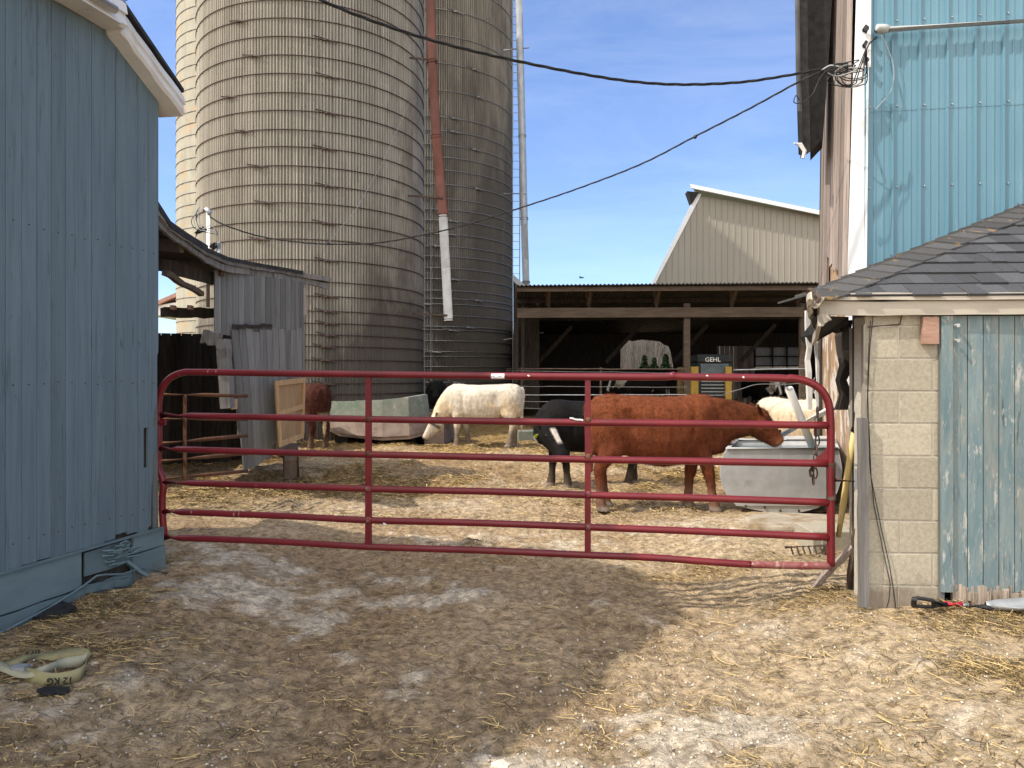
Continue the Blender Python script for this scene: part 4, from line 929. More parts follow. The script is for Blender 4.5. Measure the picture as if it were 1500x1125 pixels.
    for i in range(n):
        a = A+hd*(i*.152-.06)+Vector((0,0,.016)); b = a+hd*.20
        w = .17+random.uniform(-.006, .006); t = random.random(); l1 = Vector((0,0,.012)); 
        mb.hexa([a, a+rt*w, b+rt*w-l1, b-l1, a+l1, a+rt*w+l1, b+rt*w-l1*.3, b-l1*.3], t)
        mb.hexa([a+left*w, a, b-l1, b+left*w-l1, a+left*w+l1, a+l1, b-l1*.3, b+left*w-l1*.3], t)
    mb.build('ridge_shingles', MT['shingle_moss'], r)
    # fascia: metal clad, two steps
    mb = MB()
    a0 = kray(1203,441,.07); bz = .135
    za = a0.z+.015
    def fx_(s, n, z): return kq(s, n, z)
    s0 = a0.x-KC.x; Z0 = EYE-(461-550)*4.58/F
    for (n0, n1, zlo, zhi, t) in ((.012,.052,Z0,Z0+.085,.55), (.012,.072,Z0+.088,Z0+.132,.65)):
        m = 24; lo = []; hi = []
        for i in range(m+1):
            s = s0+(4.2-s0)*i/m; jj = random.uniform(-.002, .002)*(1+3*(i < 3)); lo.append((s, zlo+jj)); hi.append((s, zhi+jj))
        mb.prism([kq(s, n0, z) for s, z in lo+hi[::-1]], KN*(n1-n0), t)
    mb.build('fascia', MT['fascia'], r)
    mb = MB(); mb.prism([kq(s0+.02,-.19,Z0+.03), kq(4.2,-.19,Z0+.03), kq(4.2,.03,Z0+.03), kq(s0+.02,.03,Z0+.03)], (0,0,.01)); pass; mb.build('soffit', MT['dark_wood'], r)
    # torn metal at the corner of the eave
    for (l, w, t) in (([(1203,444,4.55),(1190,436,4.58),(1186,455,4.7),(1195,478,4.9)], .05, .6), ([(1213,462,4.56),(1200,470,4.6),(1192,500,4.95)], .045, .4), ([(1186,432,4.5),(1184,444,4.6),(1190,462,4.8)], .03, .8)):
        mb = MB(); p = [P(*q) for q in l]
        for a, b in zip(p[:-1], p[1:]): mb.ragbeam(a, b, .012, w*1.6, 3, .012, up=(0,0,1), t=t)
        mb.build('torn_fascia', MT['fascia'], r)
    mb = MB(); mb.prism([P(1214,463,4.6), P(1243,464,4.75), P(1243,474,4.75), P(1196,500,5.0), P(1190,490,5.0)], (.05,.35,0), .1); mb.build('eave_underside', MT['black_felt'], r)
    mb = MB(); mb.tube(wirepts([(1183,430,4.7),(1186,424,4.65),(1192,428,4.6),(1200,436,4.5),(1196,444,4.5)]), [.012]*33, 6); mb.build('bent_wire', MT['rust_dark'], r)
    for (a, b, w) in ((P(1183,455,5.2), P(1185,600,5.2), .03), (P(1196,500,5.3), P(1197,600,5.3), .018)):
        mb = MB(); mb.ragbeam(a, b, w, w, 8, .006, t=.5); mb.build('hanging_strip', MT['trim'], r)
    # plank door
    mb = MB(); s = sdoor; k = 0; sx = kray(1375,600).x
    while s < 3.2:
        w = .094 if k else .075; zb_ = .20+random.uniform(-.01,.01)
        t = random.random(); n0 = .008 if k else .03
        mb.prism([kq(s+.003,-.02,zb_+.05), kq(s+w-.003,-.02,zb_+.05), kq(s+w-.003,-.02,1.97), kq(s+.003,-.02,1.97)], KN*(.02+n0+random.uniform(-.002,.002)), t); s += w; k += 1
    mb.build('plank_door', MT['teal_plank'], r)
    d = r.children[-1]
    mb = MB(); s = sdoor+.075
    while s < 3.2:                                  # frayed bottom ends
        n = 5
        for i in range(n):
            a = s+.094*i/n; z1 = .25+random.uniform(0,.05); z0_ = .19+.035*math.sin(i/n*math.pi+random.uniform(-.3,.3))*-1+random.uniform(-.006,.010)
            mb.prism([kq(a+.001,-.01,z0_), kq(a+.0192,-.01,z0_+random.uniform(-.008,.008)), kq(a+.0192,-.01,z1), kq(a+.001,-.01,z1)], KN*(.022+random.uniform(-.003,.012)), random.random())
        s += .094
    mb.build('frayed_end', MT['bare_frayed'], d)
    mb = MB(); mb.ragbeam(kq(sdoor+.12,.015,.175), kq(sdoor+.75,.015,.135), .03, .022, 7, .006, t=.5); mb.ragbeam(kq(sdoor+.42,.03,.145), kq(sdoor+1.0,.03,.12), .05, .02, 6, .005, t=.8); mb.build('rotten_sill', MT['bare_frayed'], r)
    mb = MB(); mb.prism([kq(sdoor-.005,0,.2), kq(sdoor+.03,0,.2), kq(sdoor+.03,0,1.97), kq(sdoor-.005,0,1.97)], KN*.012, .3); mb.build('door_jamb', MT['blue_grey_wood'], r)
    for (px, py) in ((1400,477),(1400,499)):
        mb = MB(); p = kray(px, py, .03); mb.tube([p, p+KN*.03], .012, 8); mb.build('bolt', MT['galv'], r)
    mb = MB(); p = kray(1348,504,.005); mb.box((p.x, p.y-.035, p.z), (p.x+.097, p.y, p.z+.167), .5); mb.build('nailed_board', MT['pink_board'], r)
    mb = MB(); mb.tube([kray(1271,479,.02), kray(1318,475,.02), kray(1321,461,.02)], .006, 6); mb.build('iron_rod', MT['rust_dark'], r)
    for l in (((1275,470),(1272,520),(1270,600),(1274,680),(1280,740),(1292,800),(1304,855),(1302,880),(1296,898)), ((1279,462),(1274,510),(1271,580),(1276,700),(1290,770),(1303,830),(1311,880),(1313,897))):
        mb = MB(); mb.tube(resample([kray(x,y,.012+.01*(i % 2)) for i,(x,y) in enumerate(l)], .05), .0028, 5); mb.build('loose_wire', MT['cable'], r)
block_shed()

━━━

## WORK TO BE COMPLETED
Transcribe the whole listing exactly. Pictures are excluded.

## SOLUTION FOR THIS PROBLEM
Continue the Blender Python script for this scene: part 4, from line 929. More parts follow. The script is for Blender 4.5. Measure the picture as if it were 1500x1125 pixels.
    for i in range(n):
        a = A+hd*(i*.152-.06)+Vector((0,0,.016)); b = a+hd*.20
        w = .17+random.uniform(-.006, .006); t = random.random(); l1 = Vector((0,0,.012)); 
        mb.hexa([a, a+rt*w, b+rt*w-l1, b-l1, a+l1, a+rt*w+l1, b+rt*w-l1*.3, b-l1*.3], t)
        mb.hexa([a+left*w, a, b-l1, b+left*w-l1, a+left*w+l1, a+l1, b-l1*.3, b+left*w-l1*.3], t)
    mb.build('ridge_shingles', MT['shingle_moss'], r)
    # fascia: metal clad, two steps
    mb = MB()
    a0 = kray(1203,441,.07); bz = .135
    za = a0.z+.015
    def fx_(s, n, z): return kq(s, n, z)
    s0 = a0.x-KC.x; Z0 = EYE-(461-550)*4.58/F
    for (n0, n1, zlo, zhi, t) in ((.012,.052,Z0,Z0+.085,.55), (.012,.072,Z0+.088,Z0+.132,.65)):
        m = 24; lo = []; hi = []
        for i in range(m+1):
            s = s0+(4.2-s0)*i/m; jj = random.uniform(-.002, .002)*(1+3*(i < 3)); lo.append((s, zlo+jj)); hi.append((s, zhi+jj))
        mb.prism([kq(s, n0, z) for s, z in lo+hi[::-1]], KN*(n1-n0), t)
    mb.build('fascia', MT['fascia'], r)
    mb = MB(); mb.prism([kq(s0+.02,-.19,Z0+.03), kq(4.2,-.19,Z0+.03), kq(4.2,.03,Z0+.03), kq(s0+.02,.03,Z0+.03)], (0,0,.01)); pass; mb.build('soffit', MT['dark_wood'], r)
    # torn metal at the corner of the eave
    for (l, w, t) in (([(1203,444,4.55),(1190,436,4.58),(1186,455,4.7),(1195,478,4.9)], .05, .6), ([(1213,462,4.56),(1200,470,4.6),(1192,500,4.95)], .045, .4), ([(1186,432,4.5),(1184,444,4.6),(1190,462,4.8)], .03, .8)):
        mb = MB(); p = [P(*q) for q in l]
        for a, b in zip(p[:-1], p[1:]): mb.ragbeam(a, b, .012, w*1.6, 3, .012, up=(0,0,1), t=t)
        mb.build('torn_fascia', MT['fascia'], r)
    mb = MB(); mb.prism([P(1214,463,4.6), P(1243,464,4.75), P(1243,474,4.75), P(1196,500,5.0), P(1190,490,5.0)], (.05,.35,0), .1); mb.build('eave_underside', MT['black_felt'], r)
    mb = MB(); mb.tube(wirepts([(1183,430,4.7),(1186,424,4.65),(1192,428,4.6),(1200,436,4.5),(1196,444,4.5)]), [.012]*33, 6); mb.build('bent_wire', MT['rust_dark'], r)
    for (a, b, w) in ((P(1183,455,5.2), P(1185,600,5.2), .03), (P(1196,500,5.3), P(1197,600,5.3), .018)):
        mb = MB(); mb.ragbeam(a, b, w, w, 8, .006, t=.5); mb.build('hanging_strip', MT['trim'], r)
    # plank door
    mb = MB(); s = sdoor; k = 0; sx = kray(1375,600).x
    while s < 3.2:
        w = .094 if k else .075; zb_ = .20+random.uniform(-.01,.01)
        t = random.random(); n0 = .008 if k else .03
        mb.prism([kq(s+.003,-.02,zb_+.05), kq(s+w-.003,-.02,zb_+.05), kq(s+w-.003,-.02,1.97), kq(s+.003,-.02,1.97)], KN*(.02+n0+random.uniform(-.002,.002)), t); s += w; k += 1
    mb.build('plank_door', MT['teal_plank'], r)
    d = r.children[-1]
    mb = MB(); s = sdoor+.075
    while s < 3.2:                                  # frayed bottom ends
        n = 5
        for i in range(n):
            a = s+.094*i/n; z1 = .25+random.uniform(0,.05); z0_ = .19+.035*math.sin(i/n*math.pi+random.uniform(-.3,.3))*-1+random.uniform(-.006,.010)
            mb.prism([kq(a+.001,-.01,z0_), kq(a+.0192,-.01,z0_+random.uniform(-.008,.008)), kq(a+.0192,-.01,z1), kq(a+.001,-.01,z1)], KN*(.022+random.uniform(-.003,.012)), random.random())
        s += .094
    mb.build('frayed_end', MT['bare_frayed'], d)
    mb = MB(); mb.ragbeam(kq(sdoor+.12,.015,.175), kq(sdoor+.75,.015,.135), .03, .022, 7, .006, t=.5); mb.ragbeam(kq(sdoor+.42,.03,.145), kq(sdoor+1.0,.03,.12), .05, .02, 6, .005, t=.8); mb.build('rotten_sill', MT['bare_frayed'], r)
    mb = MB(); mb.prism([kq(sdoor-.005,0,.2), kq(sdoor+.03,0,.2), kq(sdoor+.03,0,1.97), kq(sdoor-.005,0,1.97)], KN*.012, .3); mb.build('door_jamb', MT['blue_grey_wood'], r)
    for (px, py) in ((1400,477),(1400,499)):
        mb = MB(); p = kray(px, py, .03); mb.tube([p, p+KN*.03], .012, 8); mb.build('bolt', MT['galv'], r)
    mb = MB(); p = kray(1348,504,.005); mb.box((p.x, p.y-.035, p.z), (p.x+.097, p.y, p.z+.167), .5); mb.build('nailed_board', MT['pink_board'], r)
    mb = MB(); mb.tube([kray(1271,479,.02), kray(1318,475,.02), kray(1321,461,.02)], .006, 6); mb.build('iron_rod', MT['rust_dark'], r)
    for l in (((1275,470),(1272,520),(1270,600),(1274,680),(1280,740),(1292,800),(1304,855),(1302,880),(1296,898)), ((1279,462),(1274,510),(1271,580),(1276,700),(1290,770),(1303,830),(1311,880),(1313,897))):
        mb = MB(); mb.tube(resample([kray(x,y,.012+.01*(i % 2)) for i,(x,y) in enumerate(l)], .05), .0028, 5); mb.build('loose_wire', MT['cable'], r)
block_shed()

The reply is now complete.